■ DIRECTIVE
Scan the data below and pick out the lines containing the word "only".

──────────────────────────────

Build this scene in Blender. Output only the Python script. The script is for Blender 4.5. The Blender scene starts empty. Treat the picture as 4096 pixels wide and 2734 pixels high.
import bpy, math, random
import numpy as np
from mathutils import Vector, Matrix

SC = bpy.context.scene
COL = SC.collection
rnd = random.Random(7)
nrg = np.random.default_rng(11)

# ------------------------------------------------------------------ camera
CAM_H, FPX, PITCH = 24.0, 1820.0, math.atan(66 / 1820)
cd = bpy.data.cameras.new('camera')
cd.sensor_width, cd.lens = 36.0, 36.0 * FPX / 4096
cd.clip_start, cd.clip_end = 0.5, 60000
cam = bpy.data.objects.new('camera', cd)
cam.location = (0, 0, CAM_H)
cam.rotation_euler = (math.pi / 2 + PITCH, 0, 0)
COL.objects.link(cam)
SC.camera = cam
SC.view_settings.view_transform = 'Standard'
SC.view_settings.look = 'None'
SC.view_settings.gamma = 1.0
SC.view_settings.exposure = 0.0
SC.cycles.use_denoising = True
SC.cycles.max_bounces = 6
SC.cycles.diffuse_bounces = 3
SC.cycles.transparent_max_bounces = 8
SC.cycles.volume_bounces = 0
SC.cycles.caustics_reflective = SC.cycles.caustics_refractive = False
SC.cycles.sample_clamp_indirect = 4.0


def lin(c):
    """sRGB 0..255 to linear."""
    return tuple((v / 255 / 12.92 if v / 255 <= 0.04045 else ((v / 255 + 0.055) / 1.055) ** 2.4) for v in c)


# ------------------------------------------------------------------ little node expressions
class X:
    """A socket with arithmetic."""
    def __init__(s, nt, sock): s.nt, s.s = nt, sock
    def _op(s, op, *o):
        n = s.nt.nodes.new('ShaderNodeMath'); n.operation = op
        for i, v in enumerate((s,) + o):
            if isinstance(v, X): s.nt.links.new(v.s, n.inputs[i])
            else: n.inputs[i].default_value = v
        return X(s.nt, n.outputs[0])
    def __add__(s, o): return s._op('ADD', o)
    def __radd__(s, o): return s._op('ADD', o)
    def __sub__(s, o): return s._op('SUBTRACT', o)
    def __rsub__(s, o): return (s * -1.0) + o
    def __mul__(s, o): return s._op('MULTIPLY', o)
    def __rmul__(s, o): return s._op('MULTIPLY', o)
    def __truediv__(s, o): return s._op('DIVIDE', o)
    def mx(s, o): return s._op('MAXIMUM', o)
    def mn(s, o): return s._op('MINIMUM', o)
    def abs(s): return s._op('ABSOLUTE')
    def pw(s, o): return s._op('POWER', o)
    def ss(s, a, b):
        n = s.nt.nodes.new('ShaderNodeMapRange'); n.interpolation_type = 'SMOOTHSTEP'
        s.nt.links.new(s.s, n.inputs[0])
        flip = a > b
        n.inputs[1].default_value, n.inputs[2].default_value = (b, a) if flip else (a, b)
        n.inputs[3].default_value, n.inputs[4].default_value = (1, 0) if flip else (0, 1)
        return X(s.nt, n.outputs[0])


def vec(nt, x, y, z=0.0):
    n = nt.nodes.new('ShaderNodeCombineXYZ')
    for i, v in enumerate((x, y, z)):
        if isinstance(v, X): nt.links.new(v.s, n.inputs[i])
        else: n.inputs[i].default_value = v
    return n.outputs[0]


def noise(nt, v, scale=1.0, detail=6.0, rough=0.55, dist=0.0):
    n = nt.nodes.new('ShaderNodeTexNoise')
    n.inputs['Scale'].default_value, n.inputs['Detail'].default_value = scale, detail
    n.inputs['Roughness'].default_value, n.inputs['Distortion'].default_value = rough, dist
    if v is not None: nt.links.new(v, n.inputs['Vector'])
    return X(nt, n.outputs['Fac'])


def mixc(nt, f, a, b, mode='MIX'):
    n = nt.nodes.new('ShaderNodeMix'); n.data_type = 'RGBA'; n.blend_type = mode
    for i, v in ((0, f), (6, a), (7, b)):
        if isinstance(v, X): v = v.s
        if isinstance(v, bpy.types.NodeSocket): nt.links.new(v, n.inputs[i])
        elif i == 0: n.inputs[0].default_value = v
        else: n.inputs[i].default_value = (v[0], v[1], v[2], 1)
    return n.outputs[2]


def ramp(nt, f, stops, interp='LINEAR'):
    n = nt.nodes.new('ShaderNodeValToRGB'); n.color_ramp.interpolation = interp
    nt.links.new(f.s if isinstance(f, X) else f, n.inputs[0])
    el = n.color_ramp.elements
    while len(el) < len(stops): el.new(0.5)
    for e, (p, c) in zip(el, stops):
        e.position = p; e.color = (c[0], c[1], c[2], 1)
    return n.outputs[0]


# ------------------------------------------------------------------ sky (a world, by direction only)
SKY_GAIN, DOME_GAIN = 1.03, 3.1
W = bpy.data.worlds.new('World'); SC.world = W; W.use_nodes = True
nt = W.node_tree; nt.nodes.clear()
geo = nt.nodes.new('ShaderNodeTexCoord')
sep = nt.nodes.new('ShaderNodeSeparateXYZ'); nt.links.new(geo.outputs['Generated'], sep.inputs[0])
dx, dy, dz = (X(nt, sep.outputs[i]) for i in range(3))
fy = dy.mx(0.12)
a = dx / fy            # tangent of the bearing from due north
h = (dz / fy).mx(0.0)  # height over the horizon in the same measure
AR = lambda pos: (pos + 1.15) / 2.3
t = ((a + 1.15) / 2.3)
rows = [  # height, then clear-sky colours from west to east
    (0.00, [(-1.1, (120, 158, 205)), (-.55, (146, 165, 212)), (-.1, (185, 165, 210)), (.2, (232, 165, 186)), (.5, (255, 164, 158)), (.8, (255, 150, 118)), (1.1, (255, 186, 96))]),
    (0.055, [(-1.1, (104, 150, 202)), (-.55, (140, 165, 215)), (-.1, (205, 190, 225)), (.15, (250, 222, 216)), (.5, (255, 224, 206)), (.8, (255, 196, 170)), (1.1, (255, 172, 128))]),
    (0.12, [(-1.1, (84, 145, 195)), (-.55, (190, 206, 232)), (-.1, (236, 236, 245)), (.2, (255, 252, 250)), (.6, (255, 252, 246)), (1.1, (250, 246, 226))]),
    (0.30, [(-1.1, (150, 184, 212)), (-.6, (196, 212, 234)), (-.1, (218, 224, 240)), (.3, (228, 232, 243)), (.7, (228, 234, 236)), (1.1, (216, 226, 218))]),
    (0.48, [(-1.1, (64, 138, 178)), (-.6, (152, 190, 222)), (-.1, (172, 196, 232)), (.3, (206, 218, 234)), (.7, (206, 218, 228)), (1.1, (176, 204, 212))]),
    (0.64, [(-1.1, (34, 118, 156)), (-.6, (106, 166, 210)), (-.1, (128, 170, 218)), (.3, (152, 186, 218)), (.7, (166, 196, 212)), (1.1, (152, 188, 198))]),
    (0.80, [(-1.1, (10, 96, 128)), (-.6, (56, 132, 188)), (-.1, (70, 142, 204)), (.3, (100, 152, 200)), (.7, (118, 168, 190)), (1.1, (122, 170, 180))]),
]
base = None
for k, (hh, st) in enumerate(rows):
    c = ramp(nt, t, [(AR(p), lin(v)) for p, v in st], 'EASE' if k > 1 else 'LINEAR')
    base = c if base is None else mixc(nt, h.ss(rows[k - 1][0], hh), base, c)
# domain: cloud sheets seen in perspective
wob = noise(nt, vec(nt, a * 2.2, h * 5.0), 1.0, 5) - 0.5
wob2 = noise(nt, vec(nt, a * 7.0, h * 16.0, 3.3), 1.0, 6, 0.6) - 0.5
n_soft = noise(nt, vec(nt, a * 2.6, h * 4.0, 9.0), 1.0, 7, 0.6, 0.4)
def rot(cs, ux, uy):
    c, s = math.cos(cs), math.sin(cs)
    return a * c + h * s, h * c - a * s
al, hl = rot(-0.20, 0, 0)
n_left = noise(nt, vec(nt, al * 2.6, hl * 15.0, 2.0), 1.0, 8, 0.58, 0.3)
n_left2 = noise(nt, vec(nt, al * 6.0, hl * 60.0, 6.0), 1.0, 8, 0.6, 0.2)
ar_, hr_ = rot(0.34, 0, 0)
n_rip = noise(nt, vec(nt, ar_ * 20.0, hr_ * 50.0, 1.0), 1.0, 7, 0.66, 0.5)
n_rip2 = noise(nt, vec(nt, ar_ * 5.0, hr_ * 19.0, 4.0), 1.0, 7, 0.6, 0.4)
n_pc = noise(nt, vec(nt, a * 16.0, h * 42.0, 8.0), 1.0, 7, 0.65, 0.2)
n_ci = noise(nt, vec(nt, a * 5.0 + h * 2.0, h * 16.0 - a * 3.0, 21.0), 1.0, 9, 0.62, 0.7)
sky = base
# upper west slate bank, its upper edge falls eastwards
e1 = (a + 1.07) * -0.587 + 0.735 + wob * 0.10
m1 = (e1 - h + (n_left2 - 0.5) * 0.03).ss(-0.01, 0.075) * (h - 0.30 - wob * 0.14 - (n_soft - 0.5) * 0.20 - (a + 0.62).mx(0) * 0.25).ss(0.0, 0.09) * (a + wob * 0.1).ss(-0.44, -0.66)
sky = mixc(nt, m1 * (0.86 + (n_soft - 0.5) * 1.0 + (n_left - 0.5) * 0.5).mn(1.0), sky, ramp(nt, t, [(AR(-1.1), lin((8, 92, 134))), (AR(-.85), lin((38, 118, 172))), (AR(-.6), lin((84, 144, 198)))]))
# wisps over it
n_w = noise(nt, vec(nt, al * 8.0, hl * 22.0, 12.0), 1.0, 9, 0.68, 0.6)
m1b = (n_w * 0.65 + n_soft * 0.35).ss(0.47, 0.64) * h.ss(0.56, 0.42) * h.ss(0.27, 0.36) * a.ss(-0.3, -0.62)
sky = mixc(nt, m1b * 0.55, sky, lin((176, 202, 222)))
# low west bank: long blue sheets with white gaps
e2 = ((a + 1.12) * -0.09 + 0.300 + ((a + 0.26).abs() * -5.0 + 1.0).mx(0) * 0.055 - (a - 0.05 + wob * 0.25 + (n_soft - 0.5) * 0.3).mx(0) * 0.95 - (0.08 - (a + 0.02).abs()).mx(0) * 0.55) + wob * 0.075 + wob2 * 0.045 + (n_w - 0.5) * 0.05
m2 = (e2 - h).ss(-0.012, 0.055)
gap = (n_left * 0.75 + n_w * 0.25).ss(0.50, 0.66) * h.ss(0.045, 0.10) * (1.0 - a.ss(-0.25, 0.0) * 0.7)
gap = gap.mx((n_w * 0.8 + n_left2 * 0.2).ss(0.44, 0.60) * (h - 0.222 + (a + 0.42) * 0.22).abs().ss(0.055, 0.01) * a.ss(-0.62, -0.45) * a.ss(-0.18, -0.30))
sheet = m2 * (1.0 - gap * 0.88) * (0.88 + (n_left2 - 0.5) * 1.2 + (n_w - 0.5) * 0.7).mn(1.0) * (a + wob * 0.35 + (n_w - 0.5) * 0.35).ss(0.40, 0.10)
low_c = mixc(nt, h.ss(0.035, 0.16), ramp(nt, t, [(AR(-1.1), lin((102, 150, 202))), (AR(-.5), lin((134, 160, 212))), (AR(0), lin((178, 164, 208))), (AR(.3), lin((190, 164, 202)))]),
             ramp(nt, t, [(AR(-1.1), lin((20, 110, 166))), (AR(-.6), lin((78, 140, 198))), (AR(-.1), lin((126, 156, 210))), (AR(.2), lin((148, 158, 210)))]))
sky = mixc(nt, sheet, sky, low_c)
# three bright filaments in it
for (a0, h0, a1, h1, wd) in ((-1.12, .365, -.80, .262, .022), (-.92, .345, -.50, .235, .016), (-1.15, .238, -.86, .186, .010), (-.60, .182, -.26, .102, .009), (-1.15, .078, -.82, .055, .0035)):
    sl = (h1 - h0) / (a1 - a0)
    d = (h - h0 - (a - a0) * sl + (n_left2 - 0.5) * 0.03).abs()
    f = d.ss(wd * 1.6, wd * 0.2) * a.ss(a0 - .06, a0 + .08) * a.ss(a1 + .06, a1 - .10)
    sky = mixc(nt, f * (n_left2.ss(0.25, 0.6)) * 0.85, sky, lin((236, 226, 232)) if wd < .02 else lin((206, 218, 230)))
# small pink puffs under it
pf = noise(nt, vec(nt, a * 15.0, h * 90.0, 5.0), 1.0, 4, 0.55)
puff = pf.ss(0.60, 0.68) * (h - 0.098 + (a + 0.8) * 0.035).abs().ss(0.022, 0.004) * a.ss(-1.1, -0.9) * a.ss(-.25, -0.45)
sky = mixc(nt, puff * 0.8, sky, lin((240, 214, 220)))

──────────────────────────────

■ SOLVED PROBLEM
Build this scene in Blender. Output only the Python script. The script is for Blender 4.5. The Blender scene starts empty. Treat the picture as 4096 pixels wide and 2734 pixels high.
# ------------------------------------------------------------------ sky (a world, by direction only)